All the guilt, all the times that John has perceived himself as a failure, and all the subtleties that you might not have experienced before come to the forefront in Infinite. It makes this Spartan commando’s path all the more intriguing. John’s narrative is definitely not melodramatic or corny either. 343 nails what it might be like for someone who has experienced tremendous loss and torment, only to keep rising, keep moving forward, and keep fighting— a lesson that we can all take something from in this current day and age. As someone who has been on this ride with Chief since I was 17, I really feel those moments, and applaud the writers for taking the time to craft a heart wrenching and a story full of emotion.

What about the open world though? If I have a criticism of the game, it’s that there is a pretty noticeable shift in the feel and the stakes when it comes to the open world aspect. When you’re in a story mission, you know it. Each mission is very well crafted, paced exquisitely, and delivers on nearly every level. The open world falls into the same trappings of every open world game to date: go here, liberate point A, reveal stuff on the map, kill targets, take down base, rinse and repeat. That’s it. I’m not going to knock it, because it actually works. It’s not overwhelming, I appreciate the “approach the objective in whatever way you see fit” feel of it, but it’s just a little lifeless and rote, compared to the actual story missions.

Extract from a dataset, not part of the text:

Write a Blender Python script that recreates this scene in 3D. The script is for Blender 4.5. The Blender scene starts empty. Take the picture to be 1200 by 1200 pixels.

I absolutely enjoyed the idea of loading up my warthog or razorback with a bunch of salty Marines, driving to my objective and seeing how many I could keep alive during my mission, hoping to return back to base with all souls accounted for. If I felt it necessary, I’d spawn my own Scorpion tank (I love these) and lay waste to countless enemies as if I was literal hell on wheels. If I had a High Value Target to take down, why not take my trusty sniper rifle, get a good vantage point and dust them before they even knew they were dead? I loved the freedom, I loved the idea that I could play Halo “my” way. That’s why the open world was so fun and engaging despite not having the same sense of urgency as the main story. For you explorers out there, you won’t be disappointed as there are tons of nooks and crannies to explore on Installation 07, just waiting to be found.

Without touching into heavy spoiler territory, Halo Infinite does everything it can to address the events of Halo 5 but also completely shift course away from that game. There’s a little hand-waving at play here, but it’s explained as you progress further into the story, and it makes more and more sense as you uncover more secrets and information about how the narrative ended up here. It’s slightly confusing at first, and without any other familiar characters to anchor the player to the previous entries, it’s very much a mystery. If you haven’t played Halo Wars 2, you might be asking who the hell are The Banished? What’s an Atriox? Why are these Brutes and Elites working with each other? All these questions are more or less answered in game and through collectible audio logs, but if you want more information on these topics, there are legions of YouTube channels dedicated to Halo lore (my personal pick is the channel “Installation 00”).

Halo Infinite succeeds where the other pretenders to the crown of King of the FPS Genre fail miserably. While not perfect, this game not only offers a polished, well-executed experience that is absolutely aligned with my high expectations of the franchise, but attempts something new and delivered. I wish I could go into more detail about the story, but it’s worth it to experience for yourself. It’s absolutely heartbreaking at times, but it’s hopeful, and sets the stage for far more to come and I am absolutely here for it. Master Chief has absolutely returned in a big way here, and he finished the fight. 4.75-5/5 Delta Whiskeys.